There are countless fragments like that, some visual, some emotional, that surface suddenly while I’m writing. It’s not really an intentional process. It just happens, and I think my characters and the stories are the richer for them. When I’m writing I do so for hours at a time, reaching a level of concentration which is sometimes called called ‘Flow’, (defined by Wikipedia as “the mental state of operation in which a person performing an activity is fully immersed in a feeling of energized focus, full involvement, and enjoyment in the process of the activity. In essence, flow is characterized by complete absorption in what one does.” That’s it. In that state, fragments of memory appear and find their way on to the page: the outline of a character might have been created earlier, but many of the details emerge during the writing.

Q. Do you always know how your story will end?

I’ve certainly improved my planning since the random chaos of the first attempt at writing a novel, but I can’t say that I know exactly how my story will end when I start it. It’s trite to claim that the characters take over, but to some extent it’s true. If the story is character-driven, that’s bound to happen. Crime fiction, with its requirement for structure and ‘clues’ sprinkled around makes that more difficult, as I found when writing ‘Cruel Tide’. I knew quite early on how the penultimate climatic scene would work, but the final scene of reaction and resolution was written several times before I found a way of closing the story that was true to both the characters and the authenticity of the events and the setting.

Q. When is the next book coming out?

It’s a  welcome question in as much it indicates an willingness to read on, but my hear sinks whenever I hear it. ‘This time next year,’ I’ve been replying as cheerfully as I can muster, thinking as I do so of the months of work that are entailed, the planning, the problems, the research, and then the days of purdah, sitting at the laptop for hours at a time, reading, re-reading, worrying, dreaming, talking to my editor, worrying some more. Sometimes I wonder if I really want to go through it all again at such speed, but my commercial sense tells me that a year is about as long as my readers are prepared to wait for the next one before they lose interest.

The author as tyrant: is writing stories a form of control?

With novel number 4 all but finished, I find my mind turning on what next. There was an interesting conversation the other day about a possible plot for book 5, and I heard myself saying, ‘Well, I could kill off so-and-so, and have so-and-so falsely accused, etc etc,’ as if my characters are just pawns in my chess game. Which of course they are.
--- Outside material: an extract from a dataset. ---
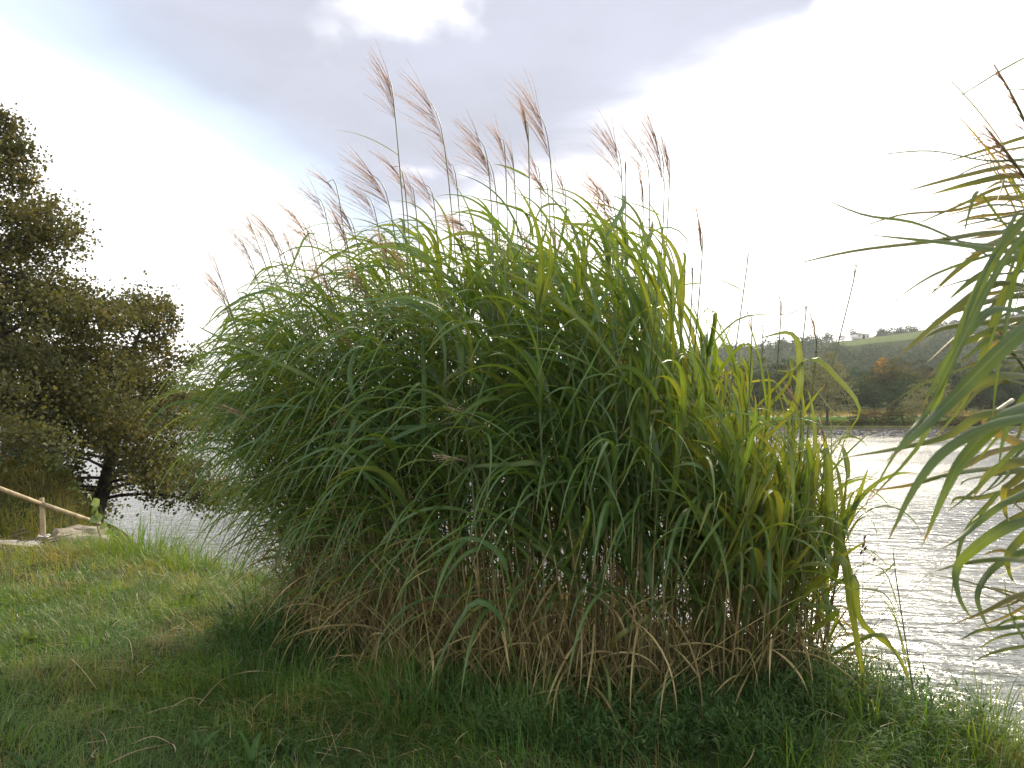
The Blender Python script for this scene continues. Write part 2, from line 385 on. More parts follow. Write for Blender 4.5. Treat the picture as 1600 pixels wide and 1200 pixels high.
def hills_mat():
    m, N, L = new_mat('far_fields')
    at = N('ShaderNodeAttribute'); at.attribute_name = 'field'
    r = ramp(N, [(0.0, (0.13, 0.12, 0.10)), (0.125, (0.065, 0.135, 0.034)), (0.25, (0.27, 0.23, 0.125)), (0.375, (0.04, 0.055, 0.022)), (0.5, (0.105, 0.14, 0.055)), (0.625, (0.10, 0.075, 0.05)), (0.75, (0.055, 0.07, 0.03)), (1.0, (0.1, 0.1, 0.05))])
    r.color_ramp.interpolation = 'LINEAR'; L(at.outputs['Fac'], r.inputs[0])
    geo = N('ShaderNodeNewGeometry'); n = N('ShaderNodeTexNoise'); n.inputs['Scale'].default_value = 0.6; n.inputs['Detail'].default_value = 8; L(geo.outputs['Position'], n.inputs['Vector'])
    r2 = ramp(N, [(0.3, (0.6, 0.6, 0.6)), (0.7, (1.35, 1.3, 1.2))]); L(n.outputs[0], r2.inputs[0])
    mx = N('ShaderNodeMix'); mx.data_type = 'RGBA'; mx.blend_type = 'MULTIPLY'; mx.inputs[0].default_value = 1; L(r.outputs[0], mx.inputs[6]); L(r2.outputs[0], mx.inputs[7])
    p = N('ShaderNodeBsdfDiffuse'); L(mx.outputs[2], p.inputs['Color'])
    o = N('ShaderNodeOutputMaterial'); L(p.outputs[0], o.inputs[0])
    return m
M['hills'] = hills_mat()
FIELD_U = (0.425, 0.52); FIELD_V = (395, 480)
def field_id(x, y):
    v = y - shore_y(x); u = x / np.maximum(y, 1)
    f = np.full(x.shape, 0.375)
    f = np.where(v < 1.6, 0.0, f); f = np.where((v >= 1.6) & (v < 5), 0.375, f)
    f = np.where((v >= 5) & (v < 16), 0.125, f); f = np.where((v >= 16) & (v < 27), 0.25, f)
    f = np.where((u > FIELD_U[0]) & (u < 0.56) & (v > FIELD_V[0]) & (v < FIELD_V[1]), 0.5, f)
    f = np.where((u > 0.39) & (u < 0.56) & (v >= FIELD_V[1]) & (v < 620), 0.625, f)
    return f
def build_hills():
    xs = np.concatenate([np.arange(-900, -100, 8.0), np.arange(-100, 420, 2.5), np.arange(420, 900.1, 8.0)])
    vs = np.concatenate([[-6, -3, -1.5, -0.5, 0, 0.4, 0.8, 1.6, 2.5, 3.5, 4.9, 5.1], np.arange(7, 30, 1.5), np.arange(30, 120, 5), np.arange(120, 700, 8.0), np.arange(700, 1500, 60)])
    X, Vv = np.meshgrid(xs, vs); Y = shore_y(X) + Vv
    Z = hill_z(X, Y)
    n, k = X.shape; idx = np.arange(n * k).reshape(n, k)
    F = np.stack([idx[:-1, :-1], idx[:-1, 1:], idx[1:, 1:], idx[1:, :-1]], -1).reshape(-1, 4)
    o = obj('hills', mesh('hills', np.stack([X, Y, Z], -1), [F], M['hills'], {'field': field_id(X, Y)}, smooth=True))
    tag(o, 'far bank with meadow strips and a wooded hillside', kind='structure')
build_hills()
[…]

During the very first painful writing experience I recall deciding that one of the main characters should fall seriously ill and might die. I liked this character and had thought a lot about him, his childhood, his anxieties and frustrations, his strengths and talents, and I was proposing to bump him off on a whim, because I wanted to, and more importantly because I could.

As a happily single and self-employed person I must have a need for control over my own life that is perhaps higher than the normal. Creating characters and writing stories about them may be an extension of that inclination to be in charge. Novelists will tell you that their characters have a life of their own, and in their day to day actions that’s true, but ultimately if their creator decides to bump them off, or incapacitate them, they are powerless to resist. The author rules, OK?

By the end of book 2 ‘Forgiven’ I’d decided that one of the characters had outlived her usefulness to the development of the overall story and would have to go. The only question was when and how. In the end I started book 3 with a death, which upset some readers, but ‘tough’. Death is part of life, as are serious illness, unwanted pregnancy, and addictions of various kinds. We need characters who are stable and comfortable and reasonably happy, but they don’t make good stories and usually end up being hapless victims or just a counterpoint to the more interesting complexities of far less likeable people. And I’m the one who gets to decide, who lives, who dies, when, how and to what effect. I need to think about what this says about me.